■ Problem requirements
Some lines in the listing below may include the string "picture". How many are there? Give only the number.

START Given information

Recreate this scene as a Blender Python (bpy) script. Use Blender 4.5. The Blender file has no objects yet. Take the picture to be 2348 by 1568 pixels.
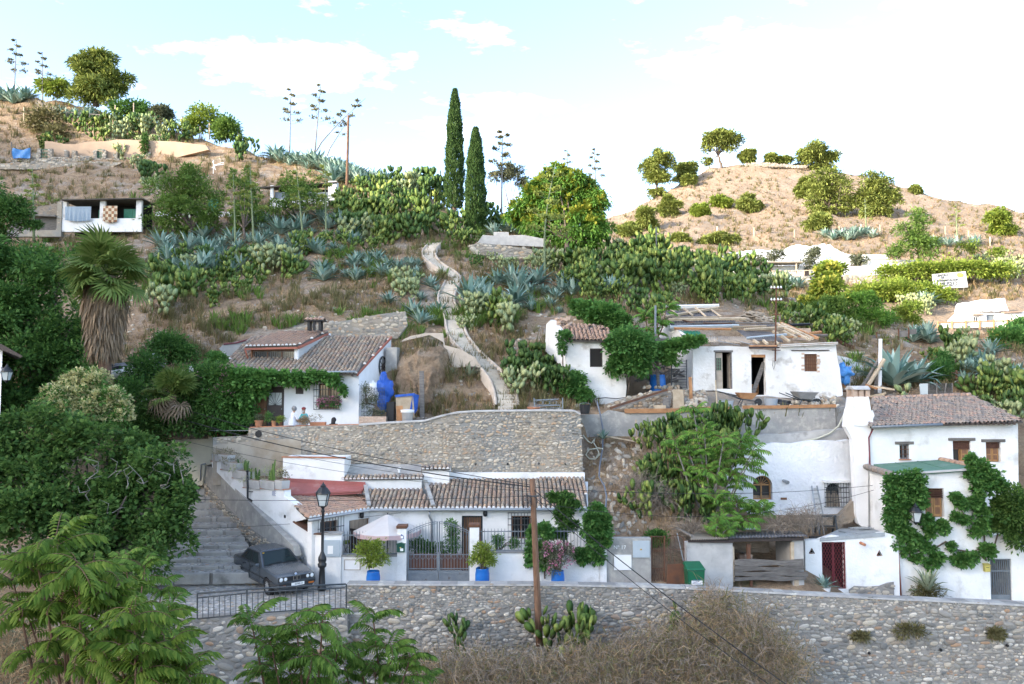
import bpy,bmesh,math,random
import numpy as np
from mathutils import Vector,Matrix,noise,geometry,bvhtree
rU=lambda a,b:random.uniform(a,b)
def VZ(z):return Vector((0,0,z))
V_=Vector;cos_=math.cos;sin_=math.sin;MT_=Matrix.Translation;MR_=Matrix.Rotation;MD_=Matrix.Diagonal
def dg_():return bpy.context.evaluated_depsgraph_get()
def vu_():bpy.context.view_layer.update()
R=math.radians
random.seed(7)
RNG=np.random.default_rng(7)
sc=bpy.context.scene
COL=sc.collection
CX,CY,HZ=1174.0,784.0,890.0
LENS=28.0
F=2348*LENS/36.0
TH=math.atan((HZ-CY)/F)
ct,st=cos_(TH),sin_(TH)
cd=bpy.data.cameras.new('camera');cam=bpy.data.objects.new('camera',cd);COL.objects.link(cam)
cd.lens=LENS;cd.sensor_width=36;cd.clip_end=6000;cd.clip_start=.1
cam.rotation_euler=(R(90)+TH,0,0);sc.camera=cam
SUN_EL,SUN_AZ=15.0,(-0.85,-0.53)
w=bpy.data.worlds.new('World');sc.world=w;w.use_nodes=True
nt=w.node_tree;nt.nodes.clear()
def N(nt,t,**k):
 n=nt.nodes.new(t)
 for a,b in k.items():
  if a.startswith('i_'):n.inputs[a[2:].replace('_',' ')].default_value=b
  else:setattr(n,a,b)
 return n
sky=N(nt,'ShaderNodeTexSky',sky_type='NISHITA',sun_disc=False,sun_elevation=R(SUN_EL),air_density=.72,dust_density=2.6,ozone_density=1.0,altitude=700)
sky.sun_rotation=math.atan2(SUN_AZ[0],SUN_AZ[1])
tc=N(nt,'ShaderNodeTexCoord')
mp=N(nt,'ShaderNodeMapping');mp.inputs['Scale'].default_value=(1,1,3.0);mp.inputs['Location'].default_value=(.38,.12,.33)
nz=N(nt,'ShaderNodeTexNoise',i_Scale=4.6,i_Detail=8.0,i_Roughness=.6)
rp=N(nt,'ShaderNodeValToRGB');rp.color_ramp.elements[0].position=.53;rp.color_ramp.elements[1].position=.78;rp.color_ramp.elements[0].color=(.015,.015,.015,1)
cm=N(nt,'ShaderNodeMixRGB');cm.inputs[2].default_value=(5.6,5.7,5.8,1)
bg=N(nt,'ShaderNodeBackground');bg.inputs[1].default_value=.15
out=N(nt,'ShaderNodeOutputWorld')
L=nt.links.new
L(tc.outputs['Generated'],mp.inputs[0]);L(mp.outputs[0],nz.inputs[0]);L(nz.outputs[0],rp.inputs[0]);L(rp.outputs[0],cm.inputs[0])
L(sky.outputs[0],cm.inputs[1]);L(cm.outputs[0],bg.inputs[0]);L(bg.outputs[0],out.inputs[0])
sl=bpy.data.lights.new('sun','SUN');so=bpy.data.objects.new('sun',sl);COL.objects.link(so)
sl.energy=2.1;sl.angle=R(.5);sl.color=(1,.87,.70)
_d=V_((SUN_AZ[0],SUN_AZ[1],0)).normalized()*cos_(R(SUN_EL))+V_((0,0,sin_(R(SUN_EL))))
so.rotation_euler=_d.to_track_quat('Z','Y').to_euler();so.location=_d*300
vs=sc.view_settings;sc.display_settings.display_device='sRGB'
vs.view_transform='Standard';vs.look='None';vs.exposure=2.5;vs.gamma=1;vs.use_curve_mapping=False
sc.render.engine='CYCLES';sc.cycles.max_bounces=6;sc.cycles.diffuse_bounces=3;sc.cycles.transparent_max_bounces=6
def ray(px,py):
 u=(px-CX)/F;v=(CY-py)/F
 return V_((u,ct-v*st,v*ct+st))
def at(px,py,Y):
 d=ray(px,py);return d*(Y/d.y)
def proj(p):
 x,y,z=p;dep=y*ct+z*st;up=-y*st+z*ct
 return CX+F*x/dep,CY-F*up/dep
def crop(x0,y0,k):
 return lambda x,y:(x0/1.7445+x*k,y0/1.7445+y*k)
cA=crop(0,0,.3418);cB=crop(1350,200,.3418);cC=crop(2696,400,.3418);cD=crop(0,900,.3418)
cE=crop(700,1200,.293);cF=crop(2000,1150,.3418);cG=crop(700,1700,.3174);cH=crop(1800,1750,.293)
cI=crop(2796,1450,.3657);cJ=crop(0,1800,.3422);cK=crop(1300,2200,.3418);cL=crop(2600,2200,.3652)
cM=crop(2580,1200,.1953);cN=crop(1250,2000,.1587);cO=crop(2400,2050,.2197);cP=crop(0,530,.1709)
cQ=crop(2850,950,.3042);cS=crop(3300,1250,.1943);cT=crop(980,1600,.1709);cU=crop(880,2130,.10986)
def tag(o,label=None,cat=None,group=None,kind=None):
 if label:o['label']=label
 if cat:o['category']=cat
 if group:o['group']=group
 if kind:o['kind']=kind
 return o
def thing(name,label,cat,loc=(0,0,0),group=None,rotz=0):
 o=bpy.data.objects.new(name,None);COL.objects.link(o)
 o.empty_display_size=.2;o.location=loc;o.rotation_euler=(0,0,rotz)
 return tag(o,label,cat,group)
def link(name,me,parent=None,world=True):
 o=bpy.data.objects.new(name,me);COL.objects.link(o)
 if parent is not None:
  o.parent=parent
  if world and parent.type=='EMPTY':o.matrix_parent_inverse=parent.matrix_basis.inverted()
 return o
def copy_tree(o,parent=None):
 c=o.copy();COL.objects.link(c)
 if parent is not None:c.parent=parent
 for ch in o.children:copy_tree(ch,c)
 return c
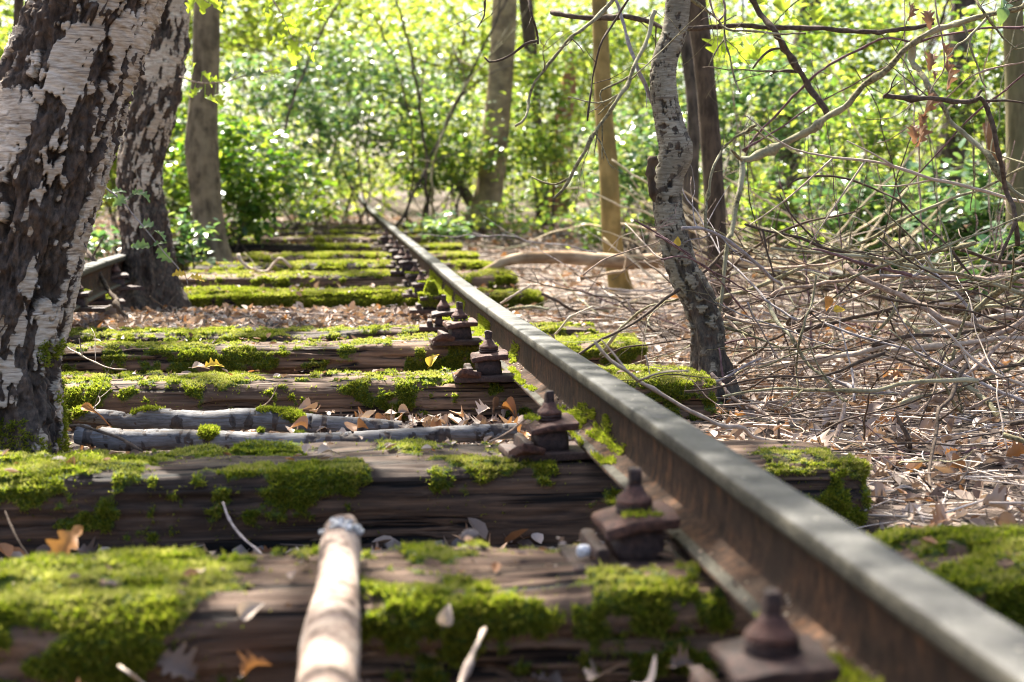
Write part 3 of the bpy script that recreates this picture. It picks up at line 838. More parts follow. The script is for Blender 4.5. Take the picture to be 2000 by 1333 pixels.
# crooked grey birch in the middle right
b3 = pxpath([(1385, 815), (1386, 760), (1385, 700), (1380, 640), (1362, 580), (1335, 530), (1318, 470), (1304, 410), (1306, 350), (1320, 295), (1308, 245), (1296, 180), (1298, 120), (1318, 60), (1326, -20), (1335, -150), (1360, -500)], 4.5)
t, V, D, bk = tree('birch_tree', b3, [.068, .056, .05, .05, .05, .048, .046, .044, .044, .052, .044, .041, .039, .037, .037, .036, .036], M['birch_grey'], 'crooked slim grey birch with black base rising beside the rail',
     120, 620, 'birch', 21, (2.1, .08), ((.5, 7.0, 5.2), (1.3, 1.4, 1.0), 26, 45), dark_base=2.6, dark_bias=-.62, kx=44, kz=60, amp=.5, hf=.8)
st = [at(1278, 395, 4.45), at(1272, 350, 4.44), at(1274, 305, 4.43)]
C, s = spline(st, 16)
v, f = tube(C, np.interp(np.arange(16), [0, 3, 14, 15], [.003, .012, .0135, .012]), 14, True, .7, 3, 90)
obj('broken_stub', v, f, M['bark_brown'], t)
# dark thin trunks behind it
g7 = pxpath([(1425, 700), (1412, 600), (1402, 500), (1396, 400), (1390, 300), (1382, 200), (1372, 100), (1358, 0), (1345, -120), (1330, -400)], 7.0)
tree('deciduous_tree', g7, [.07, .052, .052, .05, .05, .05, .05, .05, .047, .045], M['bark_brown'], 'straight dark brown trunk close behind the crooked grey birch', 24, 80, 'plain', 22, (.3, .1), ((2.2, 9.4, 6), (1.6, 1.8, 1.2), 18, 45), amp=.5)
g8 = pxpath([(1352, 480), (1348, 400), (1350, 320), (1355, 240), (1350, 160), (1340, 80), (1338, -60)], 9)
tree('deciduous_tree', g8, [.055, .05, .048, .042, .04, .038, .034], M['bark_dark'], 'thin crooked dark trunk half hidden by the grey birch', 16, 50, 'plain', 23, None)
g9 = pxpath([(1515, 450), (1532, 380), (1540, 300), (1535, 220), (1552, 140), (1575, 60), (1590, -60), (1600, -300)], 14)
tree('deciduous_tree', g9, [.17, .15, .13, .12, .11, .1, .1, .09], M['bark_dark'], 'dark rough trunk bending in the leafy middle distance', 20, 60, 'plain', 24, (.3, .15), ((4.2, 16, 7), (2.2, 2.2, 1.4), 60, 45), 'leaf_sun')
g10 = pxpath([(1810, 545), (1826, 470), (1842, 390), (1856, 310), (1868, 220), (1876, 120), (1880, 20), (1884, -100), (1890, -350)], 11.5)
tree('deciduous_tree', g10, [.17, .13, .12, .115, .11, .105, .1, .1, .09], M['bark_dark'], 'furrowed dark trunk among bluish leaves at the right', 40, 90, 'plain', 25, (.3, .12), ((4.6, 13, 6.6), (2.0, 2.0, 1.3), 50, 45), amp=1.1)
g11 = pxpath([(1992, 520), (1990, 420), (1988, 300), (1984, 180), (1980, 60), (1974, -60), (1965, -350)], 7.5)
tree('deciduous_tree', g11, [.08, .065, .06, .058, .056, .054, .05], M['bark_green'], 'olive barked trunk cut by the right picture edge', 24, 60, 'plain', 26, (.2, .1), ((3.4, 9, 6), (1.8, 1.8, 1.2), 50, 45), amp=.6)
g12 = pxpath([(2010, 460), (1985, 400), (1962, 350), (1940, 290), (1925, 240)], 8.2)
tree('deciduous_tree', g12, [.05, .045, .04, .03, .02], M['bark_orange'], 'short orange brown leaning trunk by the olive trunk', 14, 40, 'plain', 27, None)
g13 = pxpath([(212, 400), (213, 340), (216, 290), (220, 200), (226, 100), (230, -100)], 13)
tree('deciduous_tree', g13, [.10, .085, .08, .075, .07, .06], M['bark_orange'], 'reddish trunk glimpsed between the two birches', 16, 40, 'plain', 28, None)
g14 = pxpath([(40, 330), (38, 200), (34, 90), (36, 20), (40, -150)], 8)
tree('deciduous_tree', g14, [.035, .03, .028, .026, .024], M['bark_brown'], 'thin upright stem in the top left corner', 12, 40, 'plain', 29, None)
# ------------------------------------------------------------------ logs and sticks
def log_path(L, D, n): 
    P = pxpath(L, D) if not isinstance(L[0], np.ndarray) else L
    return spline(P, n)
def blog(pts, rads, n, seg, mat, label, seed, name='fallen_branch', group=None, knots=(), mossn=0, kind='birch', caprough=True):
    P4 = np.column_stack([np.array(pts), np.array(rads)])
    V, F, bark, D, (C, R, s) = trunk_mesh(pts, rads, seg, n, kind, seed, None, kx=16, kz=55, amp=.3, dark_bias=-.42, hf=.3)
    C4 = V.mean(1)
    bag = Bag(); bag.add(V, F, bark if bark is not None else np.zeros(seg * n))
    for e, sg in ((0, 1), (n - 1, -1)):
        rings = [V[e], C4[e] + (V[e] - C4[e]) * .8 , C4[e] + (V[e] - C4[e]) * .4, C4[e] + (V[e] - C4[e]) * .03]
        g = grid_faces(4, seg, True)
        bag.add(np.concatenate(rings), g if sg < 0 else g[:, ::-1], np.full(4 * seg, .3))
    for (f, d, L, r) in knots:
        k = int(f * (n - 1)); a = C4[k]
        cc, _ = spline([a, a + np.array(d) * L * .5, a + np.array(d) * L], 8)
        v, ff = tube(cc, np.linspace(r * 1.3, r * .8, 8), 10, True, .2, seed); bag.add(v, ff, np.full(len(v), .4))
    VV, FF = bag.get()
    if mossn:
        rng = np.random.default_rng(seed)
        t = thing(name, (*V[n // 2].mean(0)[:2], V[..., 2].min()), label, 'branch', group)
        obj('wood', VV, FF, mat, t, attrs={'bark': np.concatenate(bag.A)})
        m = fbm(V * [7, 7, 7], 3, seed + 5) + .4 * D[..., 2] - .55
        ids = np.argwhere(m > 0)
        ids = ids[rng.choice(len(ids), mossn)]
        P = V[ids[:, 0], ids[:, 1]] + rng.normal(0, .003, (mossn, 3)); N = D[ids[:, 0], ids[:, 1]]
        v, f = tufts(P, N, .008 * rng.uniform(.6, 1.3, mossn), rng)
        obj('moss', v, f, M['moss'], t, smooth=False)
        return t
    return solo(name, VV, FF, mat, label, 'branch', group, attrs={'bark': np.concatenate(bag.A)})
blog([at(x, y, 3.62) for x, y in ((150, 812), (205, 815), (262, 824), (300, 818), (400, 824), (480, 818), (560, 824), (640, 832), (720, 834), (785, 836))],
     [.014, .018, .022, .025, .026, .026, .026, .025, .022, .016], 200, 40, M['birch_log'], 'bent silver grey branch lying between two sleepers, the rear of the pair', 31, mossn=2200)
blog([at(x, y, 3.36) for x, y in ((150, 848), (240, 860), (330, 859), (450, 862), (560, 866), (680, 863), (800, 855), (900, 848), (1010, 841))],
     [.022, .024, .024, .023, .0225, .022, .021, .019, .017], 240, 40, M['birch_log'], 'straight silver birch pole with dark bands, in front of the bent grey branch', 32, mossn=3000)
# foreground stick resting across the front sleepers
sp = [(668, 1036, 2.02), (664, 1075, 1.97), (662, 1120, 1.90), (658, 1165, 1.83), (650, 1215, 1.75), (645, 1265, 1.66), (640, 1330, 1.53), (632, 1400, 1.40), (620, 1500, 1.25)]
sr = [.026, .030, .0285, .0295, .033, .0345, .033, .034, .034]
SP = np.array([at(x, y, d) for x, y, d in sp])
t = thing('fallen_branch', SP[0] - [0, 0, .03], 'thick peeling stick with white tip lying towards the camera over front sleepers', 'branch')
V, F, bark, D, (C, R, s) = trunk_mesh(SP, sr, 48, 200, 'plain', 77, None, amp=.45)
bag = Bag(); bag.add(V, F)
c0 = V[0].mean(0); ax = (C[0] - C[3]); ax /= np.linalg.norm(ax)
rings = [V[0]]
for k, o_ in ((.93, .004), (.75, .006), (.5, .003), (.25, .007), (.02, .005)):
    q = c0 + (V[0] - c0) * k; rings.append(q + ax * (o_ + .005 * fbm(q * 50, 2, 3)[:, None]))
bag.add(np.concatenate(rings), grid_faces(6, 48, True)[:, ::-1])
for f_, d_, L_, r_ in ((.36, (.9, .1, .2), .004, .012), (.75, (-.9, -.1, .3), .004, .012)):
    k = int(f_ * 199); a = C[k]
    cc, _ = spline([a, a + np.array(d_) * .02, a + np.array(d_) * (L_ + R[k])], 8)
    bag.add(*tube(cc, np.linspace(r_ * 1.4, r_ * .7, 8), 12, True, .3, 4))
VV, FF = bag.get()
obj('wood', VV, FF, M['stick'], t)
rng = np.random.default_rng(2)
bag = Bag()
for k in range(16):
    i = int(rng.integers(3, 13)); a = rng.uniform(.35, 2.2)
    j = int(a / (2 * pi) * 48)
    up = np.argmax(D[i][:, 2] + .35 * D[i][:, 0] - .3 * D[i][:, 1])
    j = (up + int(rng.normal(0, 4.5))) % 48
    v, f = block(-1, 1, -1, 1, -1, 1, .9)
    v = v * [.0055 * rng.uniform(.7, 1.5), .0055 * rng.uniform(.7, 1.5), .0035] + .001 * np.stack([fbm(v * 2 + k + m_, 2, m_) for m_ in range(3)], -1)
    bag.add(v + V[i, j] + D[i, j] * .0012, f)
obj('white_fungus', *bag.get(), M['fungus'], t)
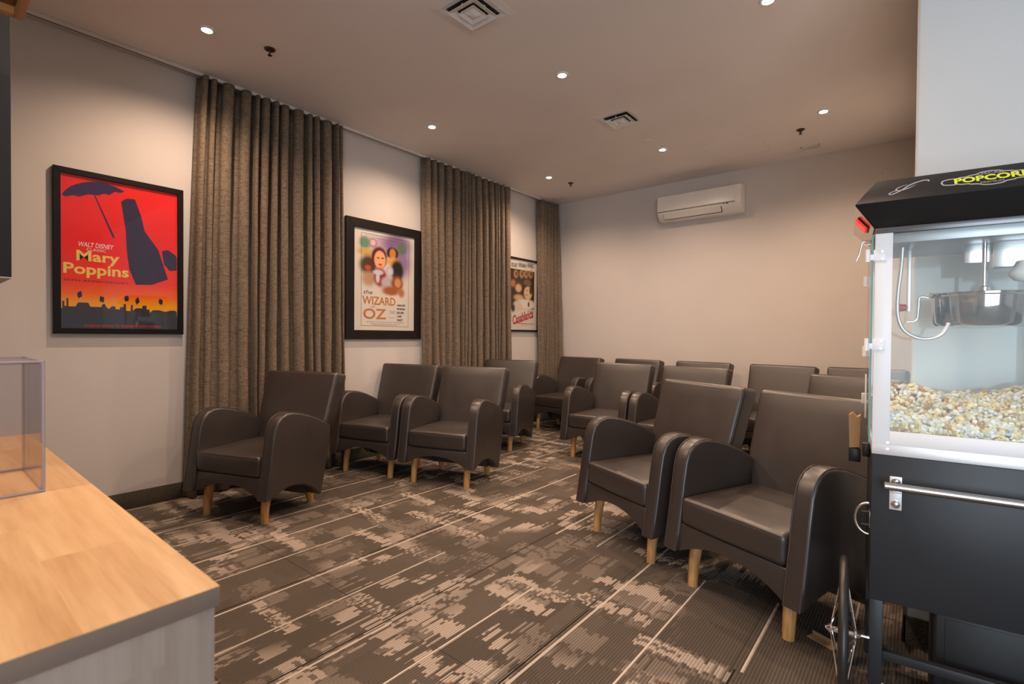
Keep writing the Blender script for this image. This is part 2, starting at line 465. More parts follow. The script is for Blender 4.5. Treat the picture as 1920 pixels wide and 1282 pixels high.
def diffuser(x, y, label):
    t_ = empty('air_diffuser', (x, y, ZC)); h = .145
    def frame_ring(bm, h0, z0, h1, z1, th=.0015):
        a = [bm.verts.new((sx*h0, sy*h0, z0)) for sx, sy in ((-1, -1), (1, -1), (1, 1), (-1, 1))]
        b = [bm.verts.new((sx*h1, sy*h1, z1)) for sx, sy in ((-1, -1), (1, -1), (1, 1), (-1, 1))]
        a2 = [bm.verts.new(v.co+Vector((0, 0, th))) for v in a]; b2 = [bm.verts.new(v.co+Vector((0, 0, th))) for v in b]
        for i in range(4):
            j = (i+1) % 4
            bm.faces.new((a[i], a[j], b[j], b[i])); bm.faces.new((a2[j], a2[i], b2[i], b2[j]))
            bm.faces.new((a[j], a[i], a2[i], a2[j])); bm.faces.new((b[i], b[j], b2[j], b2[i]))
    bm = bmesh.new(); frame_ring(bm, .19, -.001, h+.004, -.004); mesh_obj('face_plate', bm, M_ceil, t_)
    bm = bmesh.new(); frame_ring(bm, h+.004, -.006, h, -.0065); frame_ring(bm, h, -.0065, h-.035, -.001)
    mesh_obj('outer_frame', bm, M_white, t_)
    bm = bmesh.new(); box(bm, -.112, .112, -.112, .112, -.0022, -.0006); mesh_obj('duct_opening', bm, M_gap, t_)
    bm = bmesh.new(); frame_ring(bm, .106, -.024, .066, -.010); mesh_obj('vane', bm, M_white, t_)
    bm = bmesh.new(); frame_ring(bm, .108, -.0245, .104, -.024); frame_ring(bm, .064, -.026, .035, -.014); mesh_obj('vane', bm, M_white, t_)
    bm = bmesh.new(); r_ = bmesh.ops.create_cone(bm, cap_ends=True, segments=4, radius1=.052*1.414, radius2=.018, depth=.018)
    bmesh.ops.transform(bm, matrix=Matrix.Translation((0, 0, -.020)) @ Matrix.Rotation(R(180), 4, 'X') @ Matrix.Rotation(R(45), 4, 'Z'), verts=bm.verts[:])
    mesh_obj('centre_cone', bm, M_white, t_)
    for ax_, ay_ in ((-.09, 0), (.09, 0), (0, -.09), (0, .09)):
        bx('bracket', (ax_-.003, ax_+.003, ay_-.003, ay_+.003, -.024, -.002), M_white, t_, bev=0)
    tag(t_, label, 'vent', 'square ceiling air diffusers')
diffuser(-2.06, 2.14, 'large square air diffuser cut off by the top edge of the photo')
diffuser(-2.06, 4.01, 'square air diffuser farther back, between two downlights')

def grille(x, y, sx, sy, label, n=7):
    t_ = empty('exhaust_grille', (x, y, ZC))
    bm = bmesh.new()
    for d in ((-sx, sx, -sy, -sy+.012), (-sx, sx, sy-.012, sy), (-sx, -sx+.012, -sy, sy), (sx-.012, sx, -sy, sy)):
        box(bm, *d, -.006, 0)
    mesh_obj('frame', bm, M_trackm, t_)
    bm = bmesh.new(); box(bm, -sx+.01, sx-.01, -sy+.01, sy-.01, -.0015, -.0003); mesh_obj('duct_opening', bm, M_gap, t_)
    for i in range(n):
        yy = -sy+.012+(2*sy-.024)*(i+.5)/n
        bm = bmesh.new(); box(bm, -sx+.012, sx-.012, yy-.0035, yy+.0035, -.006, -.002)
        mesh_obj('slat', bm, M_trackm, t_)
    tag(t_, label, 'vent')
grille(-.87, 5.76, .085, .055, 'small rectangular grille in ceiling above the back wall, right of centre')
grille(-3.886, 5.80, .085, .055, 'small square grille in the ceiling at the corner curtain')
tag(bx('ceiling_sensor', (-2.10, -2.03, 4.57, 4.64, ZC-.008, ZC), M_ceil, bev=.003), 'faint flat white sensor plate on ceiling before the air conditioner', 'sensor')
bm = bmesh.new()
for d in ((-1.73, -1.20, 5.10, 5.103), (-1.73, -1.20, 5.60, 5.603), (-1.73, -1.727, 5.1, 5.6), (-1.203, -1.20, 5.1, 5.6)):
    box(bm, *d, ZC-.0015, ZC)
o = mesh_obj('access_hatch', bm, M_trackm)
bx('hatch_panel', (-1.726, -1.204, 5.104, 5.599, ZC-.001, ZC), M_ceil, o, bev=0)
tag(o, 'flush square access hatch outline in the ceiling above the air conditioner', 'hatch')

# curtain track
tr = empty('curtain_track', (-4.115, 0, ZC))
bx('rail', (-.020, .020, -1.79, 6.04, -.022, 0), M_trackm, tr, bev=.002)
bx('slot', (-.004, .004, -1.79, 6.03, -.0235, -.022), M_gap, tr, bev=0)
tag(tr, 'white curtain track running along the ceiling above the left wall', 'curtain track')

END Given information

■ Exercise output
4